Le bon regardeur peut même se passer d'oeuvre et ça fait déjà une belle personne, un être vivant. Un bon regardeur n'a même pas besoin de faire détudes ou d'avoir de la culture. Le regard se cultive de lui-même, casse les codes, les conventions, les murs. On peut avoir une éducation raffinée et ne rien y voir, ne pas savoir regarder. Le désoeuvre actuel vient justement du fait que nous sommes guidés par des gens hyper-capables mais sans regards. Des regardants leurs pieds, regardants les chiffres, regardant leurs profits, regardant leurs nombrils.

Alors que le regard est par définition ce qui ouvre, ce qui déchire le voile, ce qui nous porte vers les autres, vers le monde et vers soi.
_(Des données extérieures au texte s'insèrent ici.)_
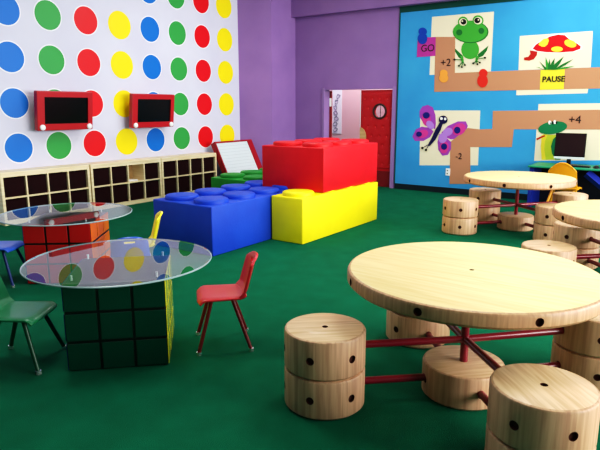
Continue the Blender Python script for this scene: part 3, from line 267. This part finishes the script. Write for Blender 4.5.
for x0, x1, z0, z1 in ((DX0-.03, DX0+.02, 0, DZ+.03), (DX1-.02, DX1+.05, 0, DZ+.03), (DX0+.02, DX1-.02, DZ-.01, DZ+.008)):
    box(bm, x0, x1, YB-.02, YB+.2, z0, z1)
struct(obj('trim_4', bm, 'frame'))
# corridor behind the door
struct(obj('wall_corridor', bx(-8.5, -3, 12.2, 12.3, 0, H), 'corr'))
# ---- doors
def oct_disc(bm, cx, y, cz, r, t, mi=0, n=28):
    a = [bm.verts.new((cx+r*math.cos(2*PI*k/n), y, cz+r*math.sin(2*PI*k/n))) for k in range(n)]
    b = [bm.verts.new((cx+r*math.cos(2*PI*k/n), y-t, cz+r*math.sin(2*PI*k/n))) for k in range(n)]
    fs = [bm.faces.new(a), bm.faces.new(b)]+[bm.faces.new((a[k], a[(k+1) % n], b[(k+1) % n], b[k])) for k in range(n)]
    for f in fs: f.material_index = mi
lx0, lx1 = -5.95, DX1-.02
cut = bmesh.new(); oct_disc(cut, -5.50, YB+.2, 1.56, .125, .3)
leaf = boolean(bx(lx0, lx1, YB+.03, YB+.08, .01, DZ-.03), cut, ['doorred'], None)
d1 = struct(link('door_1', leaf, 'doorred'), 'closed red padded door leaf with round porthole window')
bm = bmesh.new()
# quilted padding: grid dimpled at the buttons
px0, px1, pz0, pz1 = lx0+.03, lx1-.03, .38, 1.94
nx, nz = 40, 84
btn = []
for j in range(8):
    for i in range(4):
        if math.hypot(px0+.06+(.18 if j % 2 == 0 else .0)*.5+i*.175+5.50, pz0+.1+j*.19-1.56) > .19: btn.append((px0+.06+(.18 if j % 2 == 0 else .0)*.5+i*.175, pz0+.1+j*.19))
vv = []
for j in range(nz+1):
    row = []
    for i in range(nx+1):
        x = px0+(px1-px0)*i/nx; z = pz0+(pz1-pz0)*j/nz
        d = min(math.hypot(x-a, z-b) for a, b in btn)
        e = min(i, nx-i, j, nz-j)
        row.append(bm.verts.new((x, YB+.03-(0 if e == 0 else .012*min(1, d/.05)), z)))
    vv.append(row)
for j in range(nz):
    for i in range(nx):
        if math.hypot(px0+(px1-px0)*(i+.5)/nx+5.5, pz0+(pz1-pz0)*(j+.5)/nz-1.56) > .12: bm.faces.new((vv[j][i], vv[j][i+1], vv[j+1][i+1], vv[j+1][i]))
obj('padding', bm, 'doorred', d1, smooth=60)
bm = bmesh.new()
for a, b in btn: oct_disc(bm, a, YB+.032, b, .014, .014, 0, 10)
obj('buttons', bm, 'button', d1)
obj('leading_edge', bx(lx0-.012, lx0, YB+.02, YB+.085, .01, DZ-.03), 'board', d1)
obj('kick_panel', bx(lx0+.01, lx1-.01, YB+.018, YB+.03, .02, .34), 'doordark', d1)
bm = bmesh.new(); n = 36
for k in range(n):
    pass
ring = []
for k in range(n):
    a = 2*PI*k/n
    ring.append([bm.verts.new((-5.50+r*math.cos(a), y, 1.56+r*math.sin(a))) for r, y in ((.122, YB+.03), (.122, YB), (.138, YB-.008), (.158, YB), (.162, YB+.03))])
for k in range(n):
    for i in range(4): bm.faces.new((ring[k][i], ring[(k+1) % n][i], ring[(k+1) % n][i+1], ring[k][i+1]))
obj('porthole_ring', bm, 'porthole_ring', d1, smooth=50)
bm = bmesh.new(); oct_disc(bm, -5.50, YB+.06, 1.56, .124, .008); pn = obj('porthole_glass', bm, 'pane', d1)
bm = bmesh.new(); box(bm, -5.505, -5.495, YB+.045, YB+.052, 1.437, 1.683); obj('porthole_bar', bm, 'porthole_ring', d1)
bm = bmesh.new(); n = 16                          # half-round tan push plate on the meeting edge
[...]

Vous êtes vous déjà fait cette remarque face à une oeuvre qui vous ébranle : il a vu ce que j'ai vu sans que je puisse lui donner forme ou ce qu'il a dit j'aurai pu le dire, on dirait qu'il ne s'adresse qu'à moi, etc.
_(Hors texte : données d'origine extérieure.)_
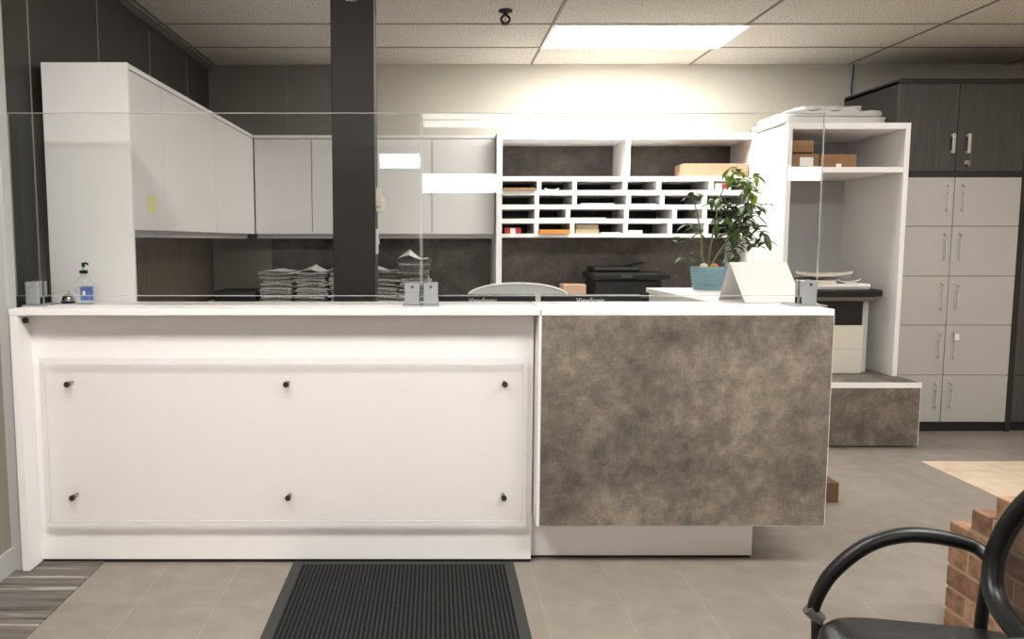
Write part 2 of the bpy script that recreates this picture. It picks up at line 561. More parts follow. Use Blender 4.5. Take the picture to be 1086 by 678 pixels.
bm = BM(); bx(bm, -1.95, XR, YB, YB+0.1, 0, ZC); wb = struct('wall_back', bm, M['wall_cream'])
bm = BM(); bx(bm, XL, -1.150, YB-0.004, YB, 0, ZC-0.005); bx(bm, -1.144, -0.45, YB-0.004, YB, 0, ZC-0.005); struct('wall_panel', bm, M['wall_panel'], wb)
bm = BM(); bx(bm, -1.150, -1.144, YB-0.003, YB, 0, ZC-0.005); struct('wall_joint', bm, M['seam'], wb)
bm = BM(); bx(bm, XR, XR+0.1, YR, YB+0.1, 0, ZC); struct('wall_right', bm, M['wall_beige'])
bm = BM(); bx(bm, -1.95, XR+0.1, YR-0.1, YR, 0, ZC); struct('wall_rear', bm, M['wall_rear'])
# added glowing panes, unseen, placed for the streaks mirrored in the glass screens
for i, (a, b, z0, z1) in enumerate(((-0.22, 0.95, 2.03, 2.30), (5.05, 5.6, 2.20, 2.40), (-0.80, -0.21, 2.38, 2.58))):
    bm = BM()
    bx(bm, a-0.04, b+0.04, YR, YR+0.03, z0-0.04, z0); bx(bm, a-0.04, b+0.04, YR, YR+0.03, z1, z1+0.04)
    bx(bm, a-0.04, a, YR, YR+0.03, z0, z1); bx(bm, b, b+0.04, YR, YR+0.03, z0, z1)
    w = struct('window_%d' % (i+1), bm, M['trim_gray'])
    bm = BM(); bx(bm, a, b, YR+0.002, YR+0.012, z0, z1); struct('window_pane', bm, M['glow'], w)

# square column behind the counter
bm = BM(); bx(bm, -0.484, -0.286, 3.80, 4.0, 0, ZC, 0.004)
col = struct('column', bm, M['column'])

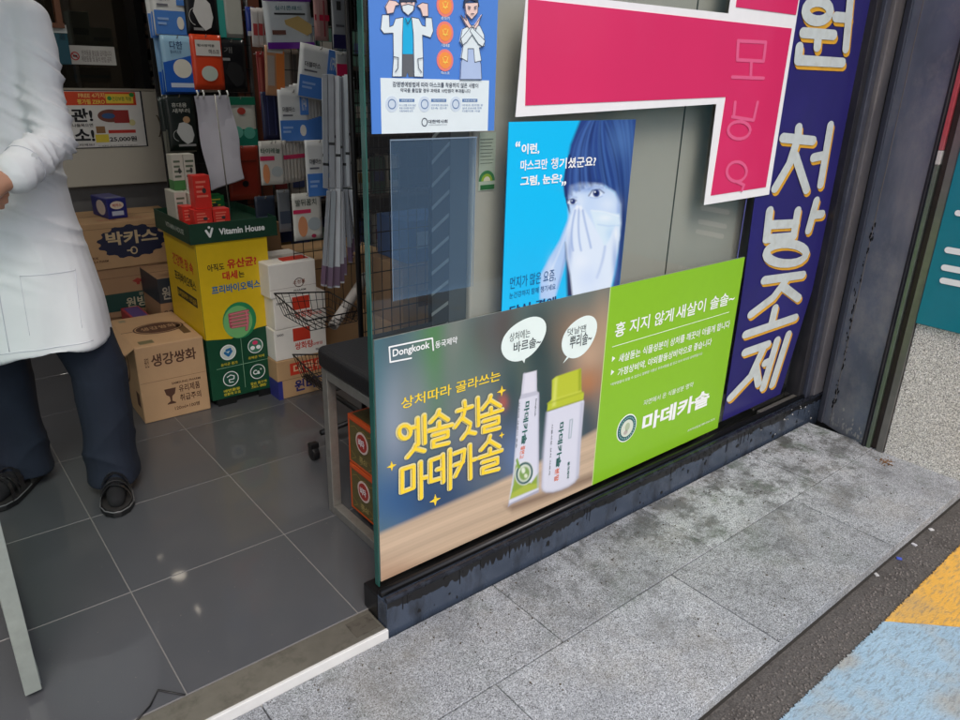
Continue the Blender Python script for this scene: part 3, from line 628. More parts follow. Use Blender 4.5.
vtext('식물성분 상처 치료제', (551.5, 424), (548.5, 475), .006, GI); vtext('동국제약', (567.5, 462), (566.5, 479), .010, G_T, .02)
vtext('Dongkook', (535, 399), (534, 416), .007, GI)
# green half
pth(fa, '흉 지지 않게', (614, 338), (672, 324), .048, WT, .012); pth(fa, '새살이 솔솔~', (675, 320), (733, 306), .048, WT, .012)
a, b_ = ad(612, 347, AY), ad(729, 312, AY); zl = (a[1]+b_[1])/2
fa.rect(a[0], zl-.0008, b_[0], zl+.0008, WT, .001, 'rule_line')
for (x, y) in ((612, 359), (611, 372.5)):
    c = ad(x, y, AY); fa.poly([(c[0], c[1]-.009), (c[0]+.014, c[1]), (c[0], c[1]+.009)], WT, .001, 'arrow_mark')
pth(fa, '새살돋는 식물성분이 상처를 깨끗이 아물게 합니다', (618, 363), (728, 333), .029, WT, .012); pth(fa, '가정상비약, 야외활동상비약으로 좋습니다', (617, 377), (710, 350), .029, WT, .012)
pth(fa, '*피부염증이 있을 수 있으니 첨부된 사용상 주의사항을 잘 읽고 의사 약사와 상의하십시오', (610, 386.5), (701, 361), .011, WT, 0)
pth(fa, '자연에서 온 식물성분 명약', (643, 406), (692, 391), .021, WT, .005)
MK = [((653-0, 0))]
pth(fa, '마데카솔', (641, 433), (707, 410), .068, WT, .034)
pth(fa, '소비자상담실 080-550-7575', (687, 432), (714, 422), .010, WT, 0)
c = ad(626.5, 428, AY)
fa.disc(c[0], c[1], .050, .050, WT, .001, 'emblem'); fa.disc(c[0], c[1], .046, .046, TEAL, .0018, 'emblem'); fa.disc(c[0], c[1], .031, .031, pm((214, 222, 206)), .0026, 'emblem')
fa.disc(c[0], c[1]+.006, .012, .015, pm((176, 190, 160)), .0034, 'emblem'); fa.disc(c[0]-.006, c[1]-.013, .010, .008, pm((186, 178, 170)), .0034, 'emblem')
for k in range(26):
    t_ = 6.283*k/26; fa.rect(c[0]+.0385*math.cos(t_)-.0022, c[1]+.0385*math.sin(t_)-.0025, c[0]+.0385*math.cos(t_)+.0022, c[1]+.0385*math.sin(t_)+.0025, pm((150, 186, 184)), .0022, 'emblem_letter')

# ---- cyan poster with the woman
PY = GY-.003
wp = thing('cyan_poster', (1.1, PY, .7), 'bright cyan poster of a woman covering her mask with both hands', 'poster')
x0, z1 = ad(509, 122, PY); x1 = ad(636, 119, PY)[0]; z0 = .66
P = Paint(x0, x1+.0, z0, z1, PY, .0019); P.C[:] = lin((0, 192, 248)); P.f(490, 100, 3.273)
P.blob(160, 560, 160, 120, (20, 186, 244), .6)
P.f(540, 115, 3.692); rr_ = random.Random(3)
HR = (34, 62, 130); DK = (14, 30, 84); SK = (198, 220, 248); SH = (112, 150, 214); LT = (222, 236, 252)
P.poly([(150, 14), (370, 10), (352, 150), (330, 330), (306, 500), (292, 660), (262, 660), (282, 560), (298, 440), (296, 340), (280, 290), (240, 262), (130, 262), (112, 330), (92, 300), (84, 250), (98, 190), (112, 110)], HR, 3)
def strand(pts, w, c_, al):                      # smooth curve through control points
    out = []
    for i in range(13):
        t = i/12; q = [(1-t)**3, 3*t*(1-t)**2, 3*t*t*(1-t), t**3]; out.append((sum(k*p[0] for k, p in zip(q, pts)), sum(k*p[1] for k, p in zip(q, pts))))
    P.line(out, w, c_, 2.4, al)
for i in range(64):                              # long strands right of the face
    q = rr_.random(); strand([(190+q*150, 10), (255+q*95, 120), (300+q*48, 260), (284+q*34+8*rr_.random(), 480+rr_.random()*170)], 1.5+2.5*rr_.random(), rr_.choice([DK, DK, (70, 112, 184), (96, 140, 204), (34, 60, 132)]), .30)
P.blob(300, 90, 50, 70, (98, 144, 204), .35); P.blob(315, 380, 14, 120, DK, .55)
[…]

Bref, le regard vif éveille la vie d'autres regards, comme une contamination. C'est le regardeur qui fait le tableau disait Marcel, c'est aussi le regard des uns qui mettent le feu aux regards des autres. A condition de se mettre à l'affut, en action. Ne pas rester passif. Regarder c'est être vivant, se contenter de voir c'est laisser tomber. Se laisser tomber. S'en remettre au flux et reflux de la perception. Genre de posture hypertrophiée par le message publicitaire qui n'est autre qu'un viol de soi, une vision unilatérale imposée à coup de marteau et qui finit par se retrouver dans le langage politique. Cette violence-là, il faut la déporter sur le réel avec un oeil scrutateur. Il faut disséquer le monde pour ne pas en rester au stade des effets mais remonter jusqu'aux causes. Le monde n'est laid que de notre propre laideur et ne sera beau que de notre beauté. Regarder = résister.